Born in the same year, we knew each other for three decades, ever since I published a front-page lead in a Sunday newspaper on the generation of Russian composers who were seeking asylum in Britain. The story was reprinted here in the Los Angeles Times.

A Cabinet Minister, David Mellor, responded, enabling the Smirnovs to obtain residency papers. They settled happily. I would bump into them at concerts and festivals, always with mutual pleasure. And now, in a matter of days, Dima is gone. Last week, he was posting hopeful pictures from behind an oxygen mask. Hard to accept.

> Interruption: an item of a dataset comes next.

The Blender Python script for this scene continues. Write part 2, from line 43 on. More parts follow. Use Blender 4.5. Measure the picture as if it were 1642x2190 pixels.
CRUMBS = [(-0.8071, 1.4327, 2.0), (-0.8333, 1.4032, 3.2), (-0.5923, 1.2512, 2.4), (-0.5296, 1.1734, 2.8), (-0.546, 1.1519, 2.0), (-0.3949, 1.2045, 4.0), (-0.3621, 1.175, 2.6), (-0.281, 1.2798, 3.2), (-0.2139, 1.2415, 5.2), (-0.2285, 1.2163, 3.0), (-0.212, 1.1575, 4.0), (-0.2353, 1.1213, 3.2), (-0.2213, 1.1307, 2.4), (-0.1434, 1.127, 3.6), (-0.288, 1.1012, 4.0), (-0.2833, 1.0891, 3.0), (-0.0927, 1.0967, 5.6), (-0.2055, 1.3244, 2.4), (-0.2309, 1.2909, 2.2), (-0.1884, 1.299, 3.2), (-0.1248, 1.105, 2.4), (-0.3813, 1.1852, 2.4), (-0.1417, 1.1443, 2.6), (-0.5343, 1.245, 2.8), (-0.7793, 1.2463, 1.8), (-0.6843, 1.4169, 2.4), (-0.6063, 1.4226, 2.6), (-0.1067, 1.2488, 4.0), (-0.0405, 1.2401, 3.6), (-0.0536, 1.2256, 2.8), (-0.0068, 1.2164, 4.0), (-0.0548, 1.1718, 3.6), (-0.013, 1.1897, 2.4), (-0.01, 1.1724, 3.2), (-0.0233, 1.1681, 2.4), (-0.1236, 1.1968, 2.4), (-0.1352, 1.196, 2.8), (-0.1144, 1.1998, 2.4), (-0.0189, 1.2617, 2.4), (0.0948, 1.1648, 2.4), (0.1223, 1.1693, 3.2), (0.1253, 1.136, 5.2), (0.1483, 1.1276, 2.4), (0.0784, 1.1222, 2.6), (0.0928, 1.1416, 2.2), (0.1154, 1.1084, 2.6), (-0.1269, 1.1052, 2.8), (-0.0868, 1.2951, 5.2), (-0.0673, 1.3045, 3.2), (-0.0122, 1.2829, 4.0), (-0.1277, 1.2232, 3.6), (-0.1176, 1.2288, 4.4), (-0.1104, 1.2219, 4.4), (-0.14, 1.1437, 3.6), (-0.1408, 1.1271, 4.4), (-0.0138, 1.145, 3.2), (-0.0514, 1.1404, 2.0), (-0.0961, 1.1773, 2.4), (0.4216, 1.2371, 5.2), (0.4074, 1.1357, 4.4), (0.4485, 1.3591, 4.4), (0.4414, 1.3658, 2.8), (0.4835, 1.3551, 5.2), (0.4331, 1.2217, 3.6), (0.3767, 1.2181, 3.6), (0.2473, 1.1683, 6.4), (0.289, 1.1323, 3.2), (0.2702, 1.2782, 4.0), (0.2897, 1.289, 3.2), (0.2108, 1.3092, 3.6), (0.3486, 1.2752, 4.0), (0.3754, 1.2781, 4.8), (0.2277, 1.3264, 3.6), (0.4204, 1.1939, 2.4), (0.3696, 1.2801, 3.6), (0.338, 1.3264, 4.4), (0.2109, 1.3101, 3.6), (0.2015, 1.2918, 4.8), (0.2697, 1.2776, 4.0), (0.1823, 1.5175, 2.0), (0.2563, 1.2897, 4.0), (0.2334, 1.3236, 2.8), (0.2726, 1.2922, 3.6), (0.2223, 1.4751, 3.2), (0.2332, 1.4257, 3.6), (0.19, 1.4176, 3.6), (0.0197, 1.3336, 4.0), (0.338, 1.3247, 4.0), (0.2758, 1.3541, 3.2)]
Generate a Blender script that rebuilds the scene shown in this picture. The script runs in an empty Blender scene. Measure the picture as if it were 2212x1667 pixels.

Over the years, I sometimes wondered why he settled here. The music establishment was not welcoming to Russian masters. With his great knowledge and gifts, Dima could surely have obtained a position at an American university or music organisation. But whenever I met him he reminded me of his undying love of Shakespeare and, especially, William Blake. From his home in St Albans he dreamed of England’s green and pleasant land. He could ‘see the world in a grain of sand, and to see heaven in a wild flower, hold infinity in the palm of your hands, and eternity in an hour’. He was resilient and optimistic and positive. And now he’s been taken by the plague.

I’m going outside for a few minutes to swear.

Let me list a few of his successes. The conductors who performed his works include Riccardo Muti, Andrew Davis, Peter Eötvös, Oliver Knussen, Vassily Sinaisky, Gennady Rozhdestvensky, Gunther Schuller, and Yan Pascal Tortelier. He was published by Boosey & Hawkes and Sikorski, and recorded on several labels. His chamber music was gaining cult status on the fringes of UK music. He was a seriously good composer and he was widely loved. He taught at Goldsmiths alongside my late friend Sasha Ivashkin. He never sold his soul.